So, I've been asking about driving solenoids and stuff - here's why. A friend of a friend owns a museum on the coast which has an exhibit which is a model of a shutter tower (
http://en.wikipedia.org/wiki/Semaphore_line for some background info - but basically it's 6 big shutters which are either vertical or horizontal, which you can see from far away to convey messages). The model is broken. I was asked to help fix it.
Nobody knows who built this model - and I'm starting to wonder if that's because they've gone into hiding after a manslaughter case.
Ohhh ho ho hoooo.....
I went for a visit, brought back some souvenirs. This thing scares the heck out of me.
This thing is at least 20 years old. It was commissioned by BT, many years ago. (i.e. BT actually paid someone to make this).
As I suspected, it's got a keyboard decoder IC which connects to a custom built keyboard with a basic 5x5 matrix for the keys. Once decoded, this goes into the address lines on an EPROM, which then spits out the states for each shutter to be set to. There's also some rather fancy stuff to display the keys on an LCD display too (which doesn't work all that well I must add).

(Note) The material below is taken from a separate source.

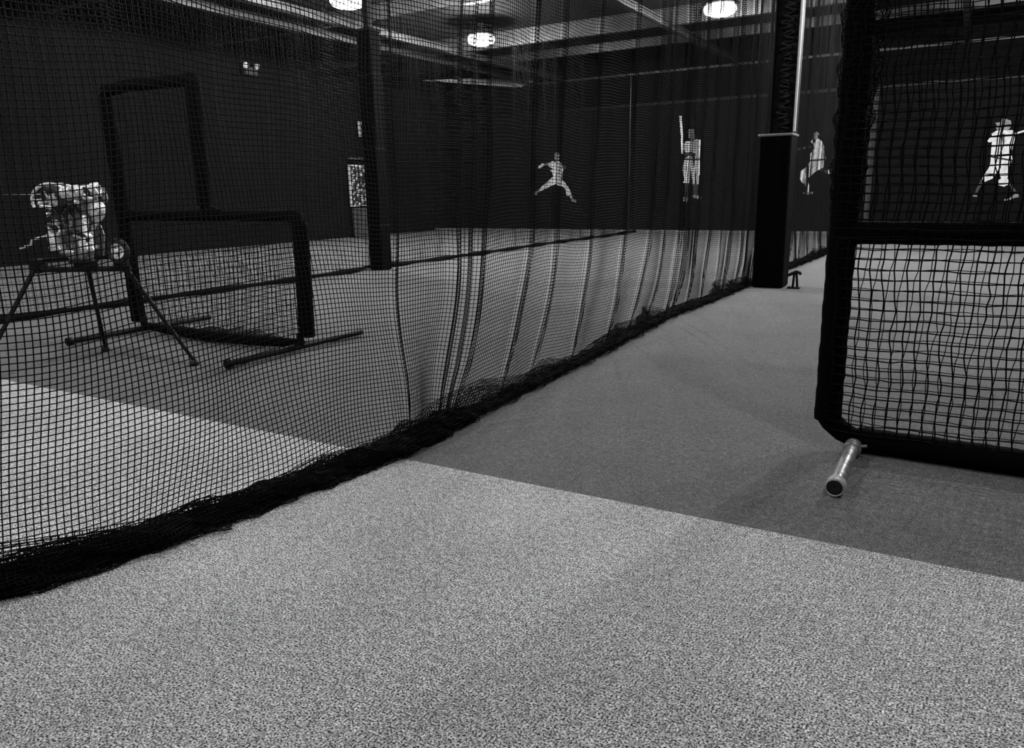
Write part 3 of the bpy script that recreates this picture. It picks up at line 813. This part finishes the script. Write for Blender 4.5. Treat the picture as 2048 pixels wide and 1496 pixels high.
t = empty('wall_notice', (-15.62, 18.02, 2.88), 'small white notice with a dark dot high beside the narrow pillar', 'notice')
p_ = MB(); p_.box(0,.02,-.17,.22,0,.42); p_.build('board', M['white'], t)
p_ = MB(); p_.lathe((.02,.0,.28),(1,0,0),[(.07,0),(.07,.006),(0,.006)],20); p_.build('mark', M['rubber'], t)
t = empty('wall_shelf', (-15.62, 17.85, 2.22), 'thin pale shelf on the left wall above the bright poster', 'shelf')
p_ = MB(); p_.box(0,.18,-.5,.5,0,.05); p_.build('board', M['trim'], t)
for yo in (-.4, .37):
    p_ = MB(); p_.box(0,.15,yo,yo+.03,-.12,0); p_.build('bracket', M['black_metal'], t)
t = empty('low_cabinet', (-15.35, 17.85, 0), 'grey low cabinet standing against the left wall below the bright poster', 'cabinet')
p_ = MB(); p_.box(-.25,.20,-.5,.5,.04,.84,.01); p_.box(-.22,.16,-.47,.47,0,.05); p_.build('body', M['grey'], t)
for s_ in (-1, 1):
    p_ = MB(); p_.box(.201,.215,min(0.006*s_,.48*s_),max(0.006*s_,.48*s_),.07,.81); dd_ = p_.build('door', M['grey'], t)
    p_ = MB(); p_.tube([(.235,.06*s_,.50),(.235,.06*s_,.62)], .007, 8); p_.tube([(.215,.06*s_,.50),(.236,.06*s_,.50)], .006, 6); p_.tube([(.215,.06*s_,.62),(.236,.06*s_,.62)], .006, 6)
    p_.build('handle', M['chrome'], dd_)
# twin-head emergency light high on the left wall
t = empty('emergency_light', (-15.62, 14.0, 4.16), 'small twin-headed emergency light high on the dark left wall', 'emergency light')
p_ = MB(); p_.box(-.06,.08,-.18,.18,-.03,.15,.01); p_.build('battery_box', M['print_dark'], t)
for s_ in (-1, 1):
    p_ = MB(); p_.lathe((.06,.17*s_,.20),(.8,.3*s_,-.5),[(0,-.05),(.04,-.05),(.06,0),(.075,.05),(.07,.055),(.0,.05)],18); hd = p_.build('lamp_head', M['white'], t)
    p_ = MB(); p_.tube([(.03,.16*s_,.14),(.04,.17*s_,.19)], .014, 8); p_.build('neck', M['white'], hd)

Apparently, before someone "fixed" it by reprogramming the EPROM (or possibly replacing it with a pin compatible one), but I think now it's been corrupted again.
I've uploaded the schematics, for you to look at. But they're not exactly as the thing ended up being produced. One thing which it entirely neglects to mention is the fact that the relays are designed to switch MAINS into the solenoids. (!!!) When I was poking around in the installation, I found 230V mains going along exposed copper tracks, terminal blocks, and all sorts.
The relay come power supply board has a rather interesting AC to DC converter which converts 9V AC 50Hz into 12V DC - which now is used to drive the solenoids. There are some hilarious green wire mods on the relay board - including a track which has been broken, but then rewired again with a thick piece of wire. Also, a wire which goes from a terminal block on the top side to a track on the bottom side. Oh and did I mention both of these mods are live and neutral?
The boards themselves are... interesting. The power supply/relay board is a home made PCB - no solder mask, silkscreen, nothing. The logic board is a protoboard, which is wired up with pegs wire wrap style. I wish I had a camera, this thing would be downright amusing if I didn't have to work with it. If it was a hobby board, I may understand. But someone *paid* for this. Even 20 years ago, you could at least, y'know, label things with a sharpie or something.
The actual power supply is done by a custom mains transformer (which is in the schematics). The transformer itself it bolted to a piece of wood in the cabinet (and it buzzes like nobody's business). It's got another board attached to it with a gigantic capacitor (which I'm fairly sure isn't an approved X or Y type) and a transistor connected to a massive heatsink. Quite what it's doing I don't know - but I'm loathing to get anywhere near it.
My plan is this - rip out the keyboard encoder IC (it seems to work OK), and design an entirely new board with a micro of some description that does the decoding logic, AND uses FETs to switch the solenoids instead of relays. It's quite possible I could do the keyboard decoding in a micro as well - we shall see about that one. Also has the potential to accept input from alternative sources too, maybe an Internet connection one day! Scrap all of the power supply gunk, buy a proper one from Farnell or something.
By the end of it, the entire box full of wires and circuit boards should be reduced to a manageable plastic project box with a few inputs and a few outputs. Not a giant system spread across 4 circuit boards.